Since a capacitor can stop current when fully charged, it limits current and offers another form of AC resistance; Ohm’s law for a capacitor is
$I = \frac{V}{X_{C}},$
where $V$ is the rms voltage across the capacitor.
$X_{C}$ is defined to be the capacitive reactance, given by
$X_{C} = \frac{1}{2π fC} .$
$X_{C}$ has units of ohms and is greatest at low frequencies.

6.12 RLC Series AC Circuits

The AC analogy to resistance is impedance $Z,$ the combined effect of resistors, inductors, and capacitors, defined by the AC version of Ohm’s law:
$I_{0} = \frac{V_{0}}{Z} or I_{rms} = \frac{V_{rms}}{Z},$
where $I_{0}$ is the peak current and $V_{0}$ is the peak source voltage.

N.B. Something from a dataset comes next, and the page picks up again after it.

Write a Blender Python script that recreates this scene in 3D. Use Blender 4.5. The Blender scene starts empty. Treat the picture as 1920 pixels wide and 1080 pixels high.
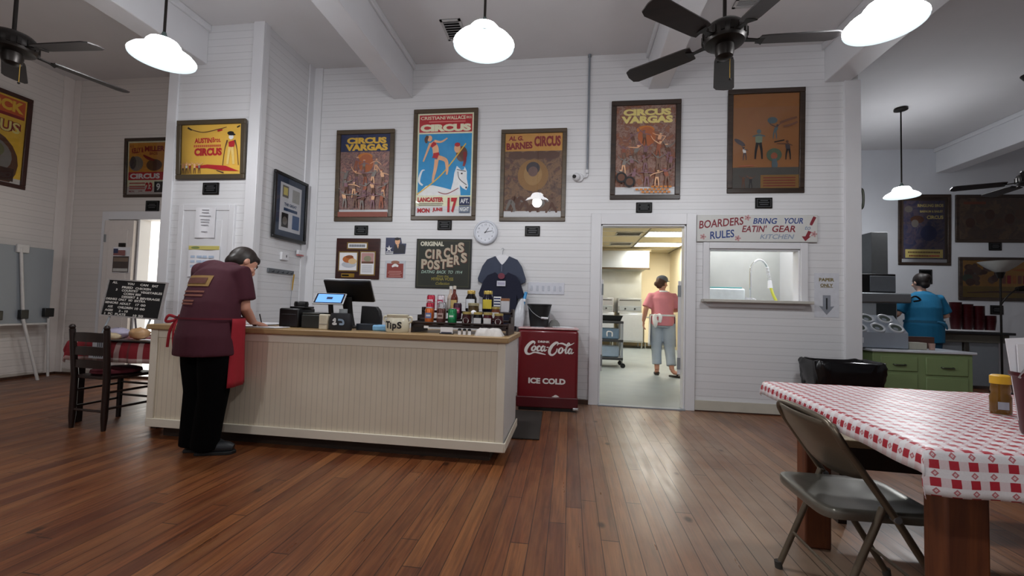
import bpy, bmesh, math, random
from math import sin, cos, pi, radians
from mathutils import Vector, Matrix
from mathutils.bvhtree import BVHTree
random.seed(7)
S = bpy.context.scene
COL = S.collection

# ------------------------------------------------------------------ camera, world, exposure
CAM_H = 1.08
yaw, pit, rol = radians(-7.76), radians(2.422), radians(1.615)
Fw = Vector((sin(yaw)*cos(pit), cos(yaw)*cos(pit), sin(pit)))
rt = Vector((cos(yaw), -sin(yaw), 0)); up = rt.cross(Fw)
Rr = cos(rol)*rt + sin(rol)*up; Uu = -sin(rol)*rt + cos(rol)*up
cam = bpy.data.objects.new('camera', bpy.data.cameras.new('camera'))
COL.objects.link(cam)
m3 = Matrix((Rr, Uu, -Fw)).transposed()
cam.matrix_world = Matrix.Translation((0, 0, CAM_H)) @ m3.to_4x4()
cam.data.sensor_width = 36; cam.data.lens = 806*36/1920; cam.data.clip_start = .05
S.camera = cam
S.view_settings.view_transform = 'Standard'; S.view_settings.look = 'None'
S.view_settings.gamma = 1; S.view_settings.use_curve_mapping = False
S.view_settings.exposure = 0.30
W = bpy.data.worlds.new('daylight'); S.world = W; W.use_nodes = True
W.node_tree.nodes['Background'].inputs[0].default_value = (1.0, .97, .90, 1)
W.node_tree.nodes['Background'].inputs[1].default_value = 1.6
LAMP_W = 47          # watts of each pendant's bulb
SHADE_E = 20.0        # glow of the white glass shades
KITCH_E = 24        # fluorescent panels
LIGHT_COL = (.965, .98, 1.0)

# ------------------------------------------------------------------ materials
def lin(h):
    h = h.lstrip('#'); o = []
    for i in (0, 2, 4):
        c = int(h[i:i+2], 16)/255
        o.append(c/12.92 if c <= .04045 else ((c+.055)/1.055)**2.4)
    return tuple(o)+(1,)
MC = {}
class NT:
    def __init__(s, name):
        s.m = bpy.data.materials.new(name); s.m.use_nodes = True
        s.t = s.m.node_tree; s.p = s.t.nodes['Principled BSDF']; s.out = s.t.nodes['Material Output']
    def n(s, typ, **kw):
        nd = s.t.nodes.new(typ)
        for k, v in kw.items():
            if k.startswith('i_'):
                key = k[2:]; key = int(key) if key.isdigit() else key
                s.set(nd.inputs[key], v)
            else: setattr(nd, k, v)
        return nd
    def set(s, inp, v):
        if hasattr(v, 'is_output') or isinstance(v, bpy.types.NodeSocket): s.t.links.new(v, inp)
        else: inp.default_value = v
    def math(s, op, a, b=0.0, c=0.0, clamp=False):
        nd = s.t.nodes.new('ShaderNodeMath'); nd.operation = op; nd.use_clamp = clamp
        s.set(nd.inputs[0], a); s.set(nd.inputs[1], b)
        if op in ('MULTIPLY_ADD', 'COMPARE', 'SMOOTH_MIN'): s.set(nd.inputs[2], c)
        return nd.outputs[0]
    def mix(s, f, a, b, bt='MIX'):
        nd = s.t.nodes.new('ShaderNodeMix'); nd.data_type = 'RGBA'; nd.blend_type = bt
        s.set(nd.inputs[0], f); s.set(nd.inputs[6], a); s.set(nd.inputs[7], b)
        return nd.outputs[2]
    def ramp(s, f, stops, interp='LINEAR'):
        nd = s.t.nodes.new('ShaderNodeValToRGB'); nd.color_ramp.interpolation = interp
        e = nd.color_ramp.elements
        while len(e) < len(stops): e.new(.5)
        for el, (p, c) in zip(e, stops): el.position = p; el.color = c
        s.set(nd.inputs[0], f); return nd.outputs[0]
    def coord(s, kind='Object'):
        return s.t.nodes.new('ShaderNodeTexCoord').outputs[kind]
    def noise(s, vec, scale, detail=3, rough=.5, dist=0):
        nd = s.n('ShaderNodeTexNoise', i_Scale=scale, i_Detail=detail, i_Roughness=rough, i_Distortion=dist)
        if vec is not None: s.t.links.new(vec, nd.inputs['Vector'])
        return nd.outputs['Fac']
    def bump(s, h, strength=.3, dist=.01):
        nd = s.n('ShaderNodeBump', i_Strength=strength, i_Distance=dist); s.set(nd.inputs['Height'], h)
        s.t.links.new(nd.outputs[0], s.p.inputs['Normal'])
    def base(s, v): s.set(s.p.inputs['Base Color'], v)
    def q(s, **k):
        for a, v in k.items(): s.set(s.p.inputs[a.replace('_', ' ')], v)
def M(name, hexc='#888888', rough=.5, metal=0, var=.12, scale=18, coat=0, spec=.5, bump=0, emit=0):
    """plain surface with gentle procedural unevenness"""
    if name in MC: return MC[name]
    t = NT(name); c = lin(hexc)
    if name.startswith('poster_'): c = tuple(min(.8, x*1.3) for x in c[:3])+(1,)
    f = t.noise(t.coord(), scale, 3)
    d = tuple(x*(1-var) for x in c[:3])+(1,); l = tuple(min(1, x*(1+var)) for x in c[:3])+(1,)
    col = t.mix(f, d, l); t.base(col)
    t.q(Roughness=rough, Metallic=metal)
    t.p.inputs['Specular IOR Level'].default_value = spec
    if coat: t.q(Coat_Weight=coat)
    if bump: t.bump(t.noise(t.coord(), scale*4, 4), bump, .004)
    if emit:
        t.set(t.p.inputs['Emission Color'], c); t.set(t.p.inputs['Emission Strength'], emit)
    MC[name] = t.m; return t.m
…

Impedance has units of ohms and is given by $Z = \sqrt{R^{2} + (X_{L} - X_{C})^{2}} .$
The resonant frequency $f_{0},$ at which $X_{L} = X_{C},$ is
$f_{0} = \frac{1}{2π \sqrt{LC}} .$
In an AC circuit, there is a phase angle $ϕ$ between source voltage $V$ and the current $I,$ which can be found from
$cos ϕ = \frac{R}{Z} .$
$ϕ = 0º$ for a purely resistive circuit or an RLC circuit at resonance.
The average power delivered to an RLC circuit is affected by the phase angle and is given by
$P_{ave} = I_{rms} V_{rms} cos ϕ;$
$cos ϕ$ is called the power factor, which ranges from 0 to 1.